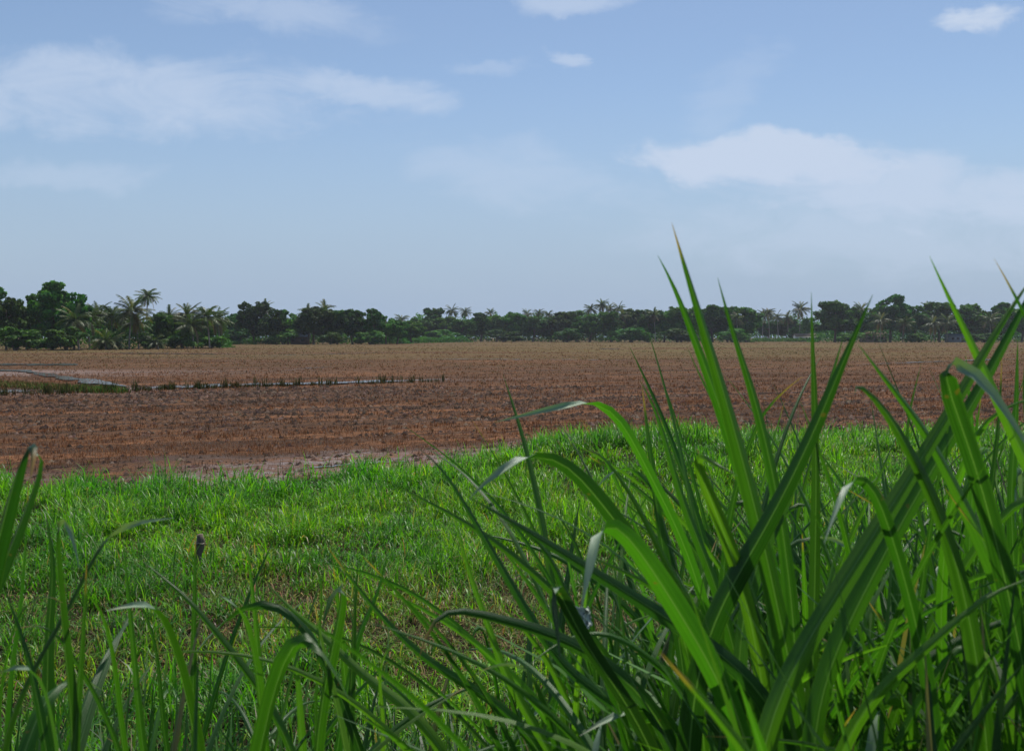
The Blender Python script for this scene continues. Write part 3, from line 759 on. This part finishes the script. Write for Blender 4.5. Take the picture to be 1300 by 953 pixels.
# ------------------------------------------------------------------ tall broad-bladed grass in the foreground
def catmull(P, n):
    P=np.array(P,dtype=float); P=np.vstack([2*P[0]-P[1],P,2*P[-1]-P[-2]])
    k=len(P)-3; out=[]
    for t in np.linspace(0,k-1e-6,n):
        i=int(t); f=t-i; a,b,c,d=P[i:i+4]
        out.append(.5*((2*b)+(-a+c)*f+(2*a-5*b+4*c-d)*f*f+(-a+3*b-3*c+d)*f**3))
    return np.array(out)
def smooth_len(P, n):
    D=np.r_[0,np.cumsum(np.linalg.norm(np.diff(P,axis=0),axis=1))]
    s=np.linspace(0,D[-1],n); return np.stack([np.interp(s,D,P[:,k]) for k in range(3)],-1), D[-1]
def blade_geo(path, width, rs, phi0=0., phi1=0., n=30, colr=(.05,.14,.015), flip=False, smooth=10):
    P,L=smooth_len(catmull(path,90),n)
    for _ in range(smooth): P[1:-1]=P[1:-1]*.5+(P[:-2]+P[2:])*.25
    T=np.gradient(P,axis=0); T/=np.linalg.norm(T,axis=1)[:,None]
    D=np.array([.1,1.,-.55]); D/=np.linalg.norm(D)
    S0=np.cross(T,D); S0/=np.maximum(np.linalg.norm(S0,axis=1)[:,None],1e-5)
    for i in range(1,n):                      # keep the side vector continuous
        if S0[i]@S0[i-1]<0: S0[i]*=-1
    for _ in range(2):
        S0[1:-1]=(S0[:-2]+S0[1:-1]*2+S0[2:]); S0/=np.linalg.norm(S0,axis=1)[:,None]
    Nn=np.cross(S0,T); t=np.linspace(0,1,n)
    ph=phi0+(phi1-phi0)*t
    if flip is True:                          # bent leaf turns out its pale underside, sky sheen painted into the colour
        cu=np.linalg.norm(np.gradient(T,axis=0),axis=1); cu[:n//3]=0; k=int(np.argmax(cu))
        ph=ph+2.75*sstep(k-1.5,k+2.5,np.arange(n))
    ph=ph[:,None]
    S=S0*np.cos(ph)+Nn*np.sin(ph); N=np.cross(S,T)
    w=width/2*np.interp(t,[0,.12,.35,.6,.76,.9,.965,1.],[.5,.75,1.,.97,.8,.46,.2,.015])
    if flip: w=width/2*np.interp(t,[0,.12,.35,.7,.85,.94,1.],[.55,.8,1.,1.,.9,.55,.03])
    w=w*(1+.03*np.sin(t*40+rs.rand()*6))
    us=np.array([-1,-.55,-.07,.07,.55,1]); prof=np.array([1,.5,0.,0.,.5,1])
    fold=.38+.25*rs.rand()
    wave=.06*np.sin(t*26+rs.rand()*6)
    V=P[:,None,:]+S[:,None,:]*(us[None,:,None]*w[:,None,None])+N[:,None,:]*((prof[None,:]*fold*w[:,None]+us[None,:]*wave[:,None]*w[:,None])[...,None])
    uv=np.zeros((n,6,2)); uv[...,0]=(us+1)/2; uv[...,1]=t[:,None]
    i=(np.arange(n-1)[:,None]*6+np.arange(5)[None,:]).ravel(); q=np.stack([i,i+1,i+7,i+6],-1)
    c=np.array(colr)*(.8+.4*rs.rand())*(1+.1*(rs.rand(3)-.5))
    c=np.tile(c,(n*6,1))
    return V.reshape(-1,3),q,c,uv.reshape(-1,2)
def blade_obj(parent, *a, **k):
    V,q,c,uv=blade_geo(*a,**k)
    V=V-np.array(parent.location)
    return obj('blade',mesh_np('blade',V,q,colr=c,uv=uv,smooth=True),M_blade,parent)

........

> [EXERCISE REQUIREMENTS] Omit any images, then output the listing exactly.

> [RESPONSE]
The Blender Python script for this scene continues. Write part 3, from line 759 on. This part finishes the script. Write for Blender 4.5. Take the picture to be 1300 by 953 pixels.
# ------------------------------------------------------------------ tall broad-bladed grass in the foreground
def catmull(P, n):
    P=np.array(P,dtype=float); P=np.vstack([2*P[0]-P[1],P,2*P[-1]-P[-2]])
    k=len(P)-3; out=[]
    for t in np.linspace(0,k-1e-6,n):
        i=int(t); f=t-i; a,b,c,d=P[i:i+4]
        out.append(.5*((2*b)+(-a+c)*f+(2*a-5*b+4*c-d)*f*f+(-a+3*b-3*c+d)*f**3))
    return np.array(out)
def smooth_len(P, n):
    D=np.r_[0,np.cumsum(np.linalg.norm(np.diff(P,axis=0),axis=1))]
    s=np.linspace(0,D[-1],n); return np.stack([np.interp(s,D,P[:,k]) for k in range(3)],-1), D[-1]
def blade_geo(path, width, rs, phi0=0., phi1=0., n=30, colr=(.05,.14,.015), flip=False, smooth=10):
    P,L=smooth_len(catmull(path,90),n)
    for _ in range(smooth): P[1:-1]=P[1:-1]*.5+(P[:-2]+P[2:])*.25
    T=np.gradient(P,axis=0); T/=np.linalg.norm(T,axis=1)[:,None]
    D=np.array([.1,1.,-.55]); D/=np.linalg.norm(D)
    S0=np.cross(T,D); S0/=np.maximum(np.linalg.norm(S0,axis=1)[:,None],1e-5)
    for i in range(1,n):                      # keep the side vector continuous
        if S0[i]@S0[i-1]<0: S0[i]*=-1
    for _ in range(2):
        S0[1:-1]=(S0[:-2]+S0[1:-1]*2+S0[2:]); S0/=np.linalg.norm(S0,axis=1)[:,None]
    Nn=np.cross(S0,T); t=np.linspace(0,1,n)
    ph=phi0+(phi1-phi0)*t
    if flip is True:                          # bent leaf turns out its pale underside, sky sheen painted into the colour
        cu=np.linalg.norm(np.gradient(T,axis=0),axis=1); cu[:n//3]=0; k=int(np.argmax(cu))
        ph=ph+2.75*sstep(k-1.5,k+2.5,np.arange(n))
    ph=ph[:,None]
    S=S0*np.cos(ph)+Nn*np.sin(ph); N=np.cross(S,T)
    w=width/2*np.interp(t,[0,.12,.35,.6,.76,.9,.965,1.],[.5,.75,1.,.97,.8,.46,.2,.015])
    if flip: w=width/2*np.interp(t,[0,.12,.35,.7,.85,.94,1.],[.55,.8,1.,1.,.9,.55,.03])
    w=w*(1+.03*np.sin(t*40+rs.rand()*6))
    us=np.array([-1,-.55,-.07,.07,.55,1]); prof=np.array([1,.5,0.,0.,.5,1])
    fold=.38+.25*rs.rand()
    wave=.06*np.sin(t*26+rs.rand()*6)
    V=P[:,None,:]+S[:,None,:]*(us[None,:,None]*w[:,None,None])+N[:,None,:]*((prof[None,:]*fold*w[:,None]+us[None,:]*wave[:,None]*w[:,None])[...,None])
    uv=np.zeros((n,6,2)); uv[...,0]=(us+1)/2; uv[...,1]=t[:,None]
    i=(np.arange(n-1)[:,None]*6+np.arange(5)[None,:]).ravel(); q=np.stack([i,i+1,i+7,i+6],-1)
    c=np.array(colr)*(.8+.4*rs.rand())*(1+.1*(rs.rand(3)-.5))
    c=np.tile(c,(n*6,1))
    return V.reshape(-1,3),q,c,uv.reshape(-1,2)
def blade_obj(parent, *a, **k):
    V,q,c,uv=blade_geo(*a,**k)
    V=V-np.array(parent.location)
    return obj('blade',mesh_np('blade',V,q,colr=c,uv=uv,smooth=True),M_blade,parent)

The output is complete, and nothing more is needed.